LAÜ Tarım Fakültesi Akademisyeni Helvacı, Zeytin Sineği Zararlısına Karşı Önerilerde Bulundu

LAÜ Tarım Fakültesi Akademisyeni Helvacı, Zeytin Sineği Zararlısına Karşı Önerilerde Bulundu

Lefke Avrupa Üniversitesi (LAÜ) Tarım Bilimleri ve Teknolojileri Fakültesi Öğretim Görevlisi Murat Helvacı, “Kıbrıs Yerli ve Gemlik Zeytin Çeşitlerinde Zeytin Sineği Zararlısının Etkisi” konusu üzerine bilgilendirmelerde bulundu.

    Helvacı, Kıbrıs adasının da yer aldığı Akdeniz havzası olarak da adlandırılan bölge dünyadaki zeytin ağacının %98’ine hakim olduğunu belirterek, Kıbrıs ve Girit, zeytinin ilk yetiştirildiği adalar olup, zeytin ağacının bugün ekiminin yaygın olduğu Akdeniz ülkelerine ilk dağıtım noktaları olmuş; bu nedenle zeytinin ikinci vatanı olarak kabul edildiğini ifade etti.

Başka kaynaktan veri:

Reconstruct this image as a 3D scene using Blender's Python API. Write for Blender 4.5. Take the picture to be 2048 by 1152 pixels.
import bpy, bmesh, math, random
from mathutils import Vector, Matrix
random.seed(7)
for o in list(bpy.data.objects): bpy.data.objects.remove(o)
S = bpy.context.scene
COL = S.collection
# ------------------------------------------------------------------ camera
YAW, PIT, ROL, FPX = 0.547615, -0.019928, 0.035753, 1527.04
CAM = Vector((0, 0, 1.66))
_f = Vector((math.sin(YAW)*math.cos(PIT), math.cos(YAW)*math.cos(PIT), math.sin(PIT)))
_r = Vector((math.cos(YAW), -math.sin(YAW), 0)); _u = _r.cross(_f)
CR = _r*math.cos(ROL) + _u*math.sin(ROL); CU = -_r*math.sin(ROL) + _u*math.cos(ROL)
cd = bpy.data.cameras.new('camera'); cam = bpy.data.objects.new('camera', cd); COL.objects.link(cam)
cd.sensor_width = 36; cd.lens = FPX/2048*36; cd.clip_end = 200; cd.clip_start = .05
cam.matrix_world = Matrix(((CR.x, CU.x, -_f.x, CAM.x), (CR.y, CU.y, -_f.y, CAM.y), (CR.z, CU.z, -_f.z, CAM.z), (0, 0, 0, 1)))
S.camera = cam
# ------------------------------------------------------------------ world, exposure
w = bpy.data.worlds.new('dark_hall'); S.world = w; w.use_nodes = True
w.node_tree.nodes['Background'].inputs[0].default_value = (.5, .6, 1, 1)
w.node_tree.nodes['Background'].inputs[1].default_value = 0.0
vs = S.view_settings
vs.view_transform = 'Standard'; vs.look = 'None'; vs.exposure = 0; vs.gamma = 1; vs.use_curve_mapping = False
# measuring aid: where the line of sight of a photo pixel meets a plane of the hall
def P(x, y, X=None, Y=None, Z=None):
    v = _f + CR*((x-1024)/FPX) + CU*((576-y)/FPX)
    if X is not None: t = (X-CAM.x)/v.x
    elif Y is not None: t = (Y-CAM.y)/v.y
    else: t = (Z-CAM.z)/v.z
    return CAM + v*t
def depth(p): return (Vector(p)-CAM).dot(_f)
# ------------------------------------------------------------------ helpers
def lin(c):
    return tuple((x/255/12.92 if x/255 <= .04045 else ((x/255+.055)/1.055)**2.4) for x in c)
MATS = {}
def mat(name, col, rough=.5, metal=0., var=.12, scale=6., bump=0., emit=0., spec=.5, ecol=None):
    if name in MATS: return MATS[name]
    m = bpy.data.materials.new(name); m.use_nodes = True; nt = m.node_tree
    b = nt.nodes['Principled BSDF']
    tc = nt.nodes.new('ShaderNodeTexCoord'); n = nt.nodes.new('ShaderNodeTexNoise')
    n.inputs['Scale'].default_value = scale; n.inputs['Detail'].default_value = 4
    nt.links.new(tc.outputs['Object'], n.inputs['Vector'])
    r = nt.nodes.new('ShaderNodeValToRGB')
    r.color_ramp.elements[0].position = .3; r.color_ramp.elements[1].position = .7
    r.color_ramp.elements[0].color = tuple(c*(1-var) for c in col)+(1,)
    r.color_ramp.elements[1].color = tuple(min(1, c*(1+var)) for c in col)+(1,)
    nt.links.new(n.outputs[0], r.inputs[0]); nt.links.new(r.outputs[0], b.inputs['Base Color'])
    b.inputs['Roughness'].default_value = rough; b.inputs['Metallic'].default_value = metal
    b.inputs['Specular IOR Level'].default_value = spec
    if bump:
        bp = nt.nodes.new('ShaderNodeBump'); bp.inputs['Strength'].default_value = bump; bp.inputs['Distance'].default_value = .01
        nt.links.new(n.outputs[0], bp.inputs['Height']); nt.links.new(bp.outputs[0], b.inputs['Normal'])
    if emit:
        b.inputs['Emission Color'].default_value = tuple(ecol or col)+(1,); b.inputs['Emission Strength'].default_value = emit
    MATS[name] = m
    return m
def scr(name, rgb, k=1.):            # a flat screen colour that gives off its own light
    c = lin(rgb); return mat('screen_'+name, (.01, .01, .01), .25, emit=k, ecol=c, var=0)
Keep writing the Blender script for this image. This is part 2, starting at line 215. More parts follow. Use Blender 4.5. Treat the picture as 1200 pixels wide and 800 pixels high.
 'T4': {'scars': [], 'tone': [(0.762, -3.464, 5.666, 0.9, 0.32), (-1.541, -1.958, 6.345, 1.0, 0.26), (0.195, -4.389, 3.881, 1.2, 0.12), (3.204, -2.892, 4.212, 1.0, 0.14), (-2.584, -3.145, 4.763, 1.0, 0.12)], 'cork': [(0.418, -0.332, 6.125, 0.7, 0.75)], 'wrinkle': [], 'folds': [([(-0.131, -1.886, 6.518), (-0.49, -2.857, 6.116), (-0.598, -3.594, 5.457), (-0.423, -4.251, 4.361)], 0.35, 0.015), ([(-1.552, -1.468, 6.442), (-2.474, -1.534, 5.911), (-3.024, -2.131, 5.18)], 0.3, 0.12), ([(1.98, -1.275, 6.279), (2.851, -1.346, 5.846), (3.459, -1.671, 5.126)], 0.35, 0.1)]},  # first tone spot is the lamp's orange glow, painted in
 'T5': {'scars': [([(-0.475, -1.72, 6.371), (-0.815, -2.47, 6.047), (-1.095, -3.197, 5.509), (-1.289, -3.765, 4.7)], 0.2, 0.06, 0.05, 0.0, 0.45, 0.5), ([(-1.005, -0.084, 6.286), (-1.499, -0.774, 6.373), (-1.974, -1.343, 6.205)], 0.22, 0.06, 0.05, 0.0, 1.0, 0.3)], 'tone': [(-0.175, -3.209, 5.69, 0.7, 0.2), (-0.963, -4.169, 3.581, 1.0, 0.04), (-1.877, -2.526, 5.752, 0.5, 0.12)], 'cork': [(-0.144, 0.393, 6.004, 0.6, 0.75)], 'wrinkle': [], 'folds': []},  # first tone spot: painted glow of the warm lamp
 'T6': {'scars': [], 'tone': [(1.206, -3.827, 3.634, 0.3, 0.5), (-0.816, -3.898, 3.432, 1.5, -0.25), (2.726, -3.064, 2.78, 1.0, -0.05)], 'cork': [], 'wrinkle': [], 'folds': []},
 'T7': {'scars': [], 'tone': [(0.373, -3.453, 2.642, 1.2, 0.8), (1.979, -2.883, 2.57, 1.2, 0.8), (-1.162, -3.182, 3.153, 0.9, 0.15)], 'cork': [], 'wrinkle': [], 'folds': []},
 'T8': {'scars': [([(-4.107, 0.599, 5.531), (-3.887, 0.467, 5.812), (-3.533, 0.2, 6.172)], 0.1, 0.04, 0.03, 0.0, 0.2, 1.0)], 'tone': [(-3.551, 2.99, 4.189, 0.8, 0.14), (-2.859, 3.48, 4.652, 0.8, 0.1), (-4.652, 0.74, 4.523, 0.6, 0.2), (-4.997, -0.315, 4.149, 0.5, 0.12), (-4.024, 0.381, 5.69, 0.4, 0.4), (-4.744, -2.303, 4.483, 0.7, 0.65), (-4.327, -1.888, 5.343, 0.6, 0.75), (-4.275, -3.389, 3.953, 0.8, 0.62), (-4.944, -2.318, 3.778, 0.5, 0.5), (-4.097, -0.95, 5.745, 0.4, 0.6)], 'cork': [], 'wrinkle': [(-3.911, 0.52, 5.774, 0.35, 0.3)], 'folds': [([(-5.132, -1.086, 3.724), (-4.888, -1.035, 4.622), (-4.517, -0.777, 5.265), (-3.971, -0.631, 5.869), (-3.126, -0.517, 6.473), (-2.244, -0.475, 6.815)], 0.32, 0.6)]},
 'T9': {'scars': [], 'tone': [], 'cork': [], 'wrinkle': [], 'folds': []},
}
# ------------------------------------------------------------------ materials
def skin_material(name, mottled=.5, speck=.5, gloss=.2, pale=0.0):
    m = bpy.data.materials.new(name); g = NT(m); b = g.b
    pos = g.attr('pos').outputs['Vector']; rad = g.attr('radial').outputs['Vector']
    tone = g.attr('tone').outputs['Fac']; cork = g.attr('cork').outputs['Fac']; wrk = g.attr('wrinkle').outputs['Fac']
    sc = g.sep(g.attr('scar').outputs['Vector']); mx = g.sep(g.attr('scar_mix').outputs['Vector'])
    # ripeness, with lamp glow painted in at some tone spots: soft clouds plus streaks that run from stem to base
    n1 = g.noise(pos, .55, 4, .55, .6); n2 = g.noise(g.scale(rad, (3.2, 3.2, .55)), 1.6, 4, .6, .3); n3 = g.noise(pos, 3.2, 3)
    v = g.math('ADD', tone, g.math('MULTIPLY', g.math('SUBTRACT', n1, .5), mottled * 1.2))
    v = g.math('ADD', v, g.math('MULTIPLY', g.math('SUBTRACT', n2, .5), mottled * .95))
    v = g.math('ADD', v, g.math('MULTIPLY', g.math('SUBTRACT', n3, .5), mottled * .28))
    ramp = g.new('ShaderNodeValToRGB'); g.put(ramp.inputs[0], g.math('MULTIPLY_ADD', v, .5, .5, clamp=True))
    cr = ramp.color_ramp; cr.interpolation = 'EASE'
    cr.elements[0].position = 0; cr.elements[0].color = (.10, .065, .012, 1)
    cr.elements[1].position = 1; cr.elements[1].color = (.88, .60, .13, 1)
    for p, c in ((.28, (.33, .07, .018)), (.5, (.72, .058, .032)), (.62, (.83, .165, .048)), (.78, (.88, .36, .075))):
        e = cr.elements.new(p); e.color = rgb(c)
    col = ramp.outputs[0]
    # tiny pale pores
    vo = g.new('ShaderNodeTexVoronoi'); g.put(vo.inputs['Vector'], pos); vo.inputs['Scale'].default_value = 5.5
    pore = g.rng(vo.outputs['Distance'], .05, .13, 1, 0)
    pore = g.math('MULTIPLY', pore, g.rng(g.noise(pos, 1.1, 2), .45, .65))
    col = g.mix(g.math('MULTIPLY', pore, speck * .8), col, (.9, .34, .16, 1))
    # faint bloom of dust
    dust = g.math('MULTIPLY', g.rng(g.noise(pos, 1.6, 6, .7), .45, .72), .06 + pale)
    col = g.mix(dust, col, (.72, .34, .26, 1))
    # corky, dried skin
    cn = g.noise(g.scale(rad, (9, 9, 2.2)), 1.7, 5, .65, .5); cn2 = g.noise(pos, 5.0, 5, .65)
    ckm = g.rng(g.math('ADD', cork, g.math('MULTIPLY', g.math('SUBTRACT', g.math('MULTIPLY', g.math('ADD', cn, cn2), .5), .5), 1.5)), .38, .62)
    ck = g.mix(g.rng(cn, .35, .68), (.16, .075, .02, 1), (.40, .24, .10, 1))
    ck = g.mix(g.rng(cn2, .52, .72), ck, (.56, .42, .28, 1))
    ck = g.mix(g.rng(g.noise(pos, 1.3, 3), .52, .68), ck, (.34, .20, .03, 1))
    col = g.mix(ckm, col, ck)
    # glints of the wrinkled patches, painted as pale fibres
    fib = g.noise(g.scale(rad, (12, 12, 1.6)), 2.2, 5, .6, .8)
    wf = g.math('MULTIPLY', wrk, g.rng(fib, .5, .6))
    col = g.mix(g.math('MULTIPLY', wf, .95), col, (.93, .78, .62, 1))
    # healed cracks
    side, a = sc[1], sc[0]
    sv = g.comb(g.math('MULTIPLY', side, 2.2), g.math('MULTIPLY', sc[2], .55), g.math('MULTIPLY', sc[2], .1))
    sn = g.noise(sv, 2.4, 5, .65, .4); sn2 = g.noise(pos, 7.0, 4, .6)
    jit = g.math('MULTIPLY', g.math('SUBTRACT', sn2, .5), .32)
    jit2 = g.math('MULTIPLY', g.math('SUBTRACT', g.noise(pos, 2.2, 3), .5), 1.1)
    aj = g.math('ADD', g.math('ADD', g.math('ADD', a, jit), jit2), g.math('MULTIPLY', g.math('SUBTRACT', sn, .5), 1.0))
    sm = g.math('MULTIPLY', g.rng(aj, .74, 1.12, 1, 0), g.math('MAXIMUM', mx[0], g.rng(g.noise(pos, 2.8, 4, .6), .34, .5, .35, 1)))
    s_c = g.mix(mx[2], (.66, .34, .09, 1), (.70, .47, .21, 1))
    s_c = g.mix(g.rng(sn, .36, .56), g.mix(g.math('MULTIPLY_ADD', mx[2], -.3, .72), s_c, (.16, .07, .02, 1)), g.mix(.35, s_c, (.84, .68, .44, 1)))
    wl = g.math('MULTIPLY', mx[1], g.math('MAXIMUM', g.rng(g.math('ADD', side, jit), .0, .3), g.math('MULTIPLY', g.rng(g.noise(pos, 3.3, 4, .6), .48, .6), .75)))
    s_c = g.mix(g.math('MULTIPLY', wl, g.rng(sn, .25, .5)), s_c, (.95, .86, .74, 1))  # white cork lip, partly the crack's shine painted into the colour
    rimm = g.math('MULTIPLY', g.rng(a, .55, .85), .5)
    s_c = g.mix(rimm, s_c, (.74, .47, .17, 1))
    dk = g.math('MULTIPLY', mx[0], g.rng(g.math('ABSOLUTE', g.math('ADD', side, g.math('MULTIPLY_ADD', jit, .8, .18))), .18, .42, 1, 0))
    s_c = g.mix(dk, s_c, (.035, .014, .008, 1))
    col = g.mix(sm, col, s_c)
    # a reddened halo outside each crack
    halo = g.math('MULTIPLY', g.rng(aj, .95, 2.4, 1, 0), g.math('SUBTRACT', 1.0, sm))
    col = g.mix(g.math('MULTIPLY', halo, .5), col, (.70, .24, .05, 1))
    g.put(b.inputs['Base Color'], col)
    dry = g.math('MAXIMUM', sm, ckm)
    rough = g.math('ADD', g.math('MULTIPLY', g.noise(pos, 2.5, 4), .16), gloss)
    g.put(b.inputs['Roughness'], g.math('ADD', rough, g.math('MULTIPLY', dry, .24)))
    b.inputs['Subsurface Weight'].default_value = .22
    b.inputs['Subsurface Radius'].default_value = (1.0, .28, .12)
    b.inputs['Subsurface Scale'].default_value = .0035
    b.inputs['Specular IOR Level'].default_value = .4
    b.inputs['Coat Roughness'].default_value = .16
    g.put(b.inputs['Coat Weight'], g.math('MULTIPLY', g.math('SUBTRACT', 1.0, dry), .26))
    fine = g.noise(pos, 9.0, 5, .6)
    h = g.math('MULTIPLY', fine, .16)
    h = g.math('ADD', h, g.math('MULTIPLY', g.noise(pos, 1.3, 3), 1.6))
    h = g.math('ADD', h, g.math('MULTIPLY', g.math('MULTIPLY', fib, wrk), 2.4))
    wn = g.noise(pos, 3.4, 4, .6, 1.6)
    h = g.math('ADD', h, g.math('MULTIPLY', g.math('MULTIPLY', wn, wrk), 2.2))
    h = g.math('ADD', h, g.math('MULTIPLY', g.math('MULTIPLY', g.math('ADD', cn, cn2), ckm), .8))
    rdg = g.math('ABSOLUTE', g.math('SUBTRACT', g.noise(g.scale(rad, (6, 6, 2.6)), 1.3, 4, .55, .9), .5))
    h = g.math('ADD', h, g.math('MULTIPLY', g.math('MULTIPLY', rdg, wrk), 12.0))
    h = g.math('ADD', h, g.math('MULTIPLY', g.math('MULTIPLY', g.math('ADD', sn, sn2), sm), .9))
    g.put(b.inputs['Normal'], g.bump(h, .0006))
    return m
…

KKTC’de zeytin yetiştiriciliğinde ekonomik kayıplara neden olan birçok zararlı bulunmakta

   “Zeytinin Girit üzerinden Yunan ve Ege bölgelerine, Kıbrıs üzerinden ise Kuzey Afrika kıyılarına yayıldığı kabul edilmektedir. KKTC’de zeytin yetiştiriciliğinde ekonomik kayıplara neden olan birçok zararlı bulunmaktadır. Bunun başında, zeytinin ana zararlısı konumunda olan Zeytin sineği yer almaktadır” diyen Helvacı, zeytin sineği zeytin meyveleri olgunlaşmaya (yağlanmaya) başladığında yumurta bırakma organı (ovipozitör) aracılığıyla yumurtasını meyve içerisine bırakmakta ve yumurta meyve içerisinde açılıp meyve eti ile beslenerek zararını yaptığını belirtti ve açıklamasına şöyle devam etti; “Vuruklu olan meyve toprağa düşmekte ve kış mevsiminde Zeytin sineği larvası (kurtçuk) toprağın 2-3 cm. altında pupa (uyku dönemini) geçirip ilkbaharda toprak yüzeyine çıkmaktadır. Topraktan çıkan yeni erginler, meyveler yağlanmaya başlayana kadarki dönemi çiçek nektarları ile beslenerek geçirir ve bu şekilde yaşam döngüsünü devam ettirir. Zeytin sineği meyve dökümlerine neden olması yanında zeytinyağı asit oranını da artırmakta ve zeytinyağı kalitesinin de düşmesine neden olmaktadır. Ülkemizde ağırlıklı olarak Kıbrıs Yerli ve Gemlik zeytin çeşitlerinin üretimi yapılmaktadır. Bu bağlamda bu zeytin çeşitlerinde Zeytin sineği zararlısının etkisini belirlemek için farklı bölgelerdeki zeytin bahçelerinden meyve örnekleri alınıp zarar görmüş meyve sayımları yapılmıştır.”
 

Zararlı böceğe karşı farklı mücadele yöntemlerinin uygulanması ile zarar oranı minimum indirilebilmekte

   Helvacı çalışmasında, elde edilen verilerle çevresel koşullar arasındaki ilişkiyi belirlemek için karşılaştırma yapıldığını ve bunun sonucunda 20 0C’nin üzerindeki sıcaklıklarda Zeytin sineği zararlısının her iki zeytin çeşidinin meyvesinde neden olduğu zarar oranının artmış olduğunun görüldüğünü belirtti. Bununla birlikte bu çalışmada, yüksek sıcaklıklarda Kıbrıs Yerli zeytin çeşidinin Gemlik zeytin çeşidine kıyasla zeytin sineği zararlısına karşı daha hassas olduğunun tespiti yapıldığına dikkat çeken Helvacı, zarar oranındaki artışın ise zeytinyağı asitlik oranında artışa ve zeytinyağı kalitesinin düşmesine neden olduğunu dile getirdi. “Bu zararlı böceğe karşı farklı mücadele yöntemlerinin uygulanması ile zarar oranı minimum indirilebilmektedir” diyen Helvacı, “Kış döneminde arazi sürümü yapılması Zeytin sineğinin yaşam döngüsünü önemli derecede etkilemekte ve sezon içerisinde kimyasal ilaç kullanımını da azaltmaktadır. Bu nedenle kış döneminde arazi sürümü yapmak çok önem arzetmektedir” diyerek üreticilere önerilerde bulundu.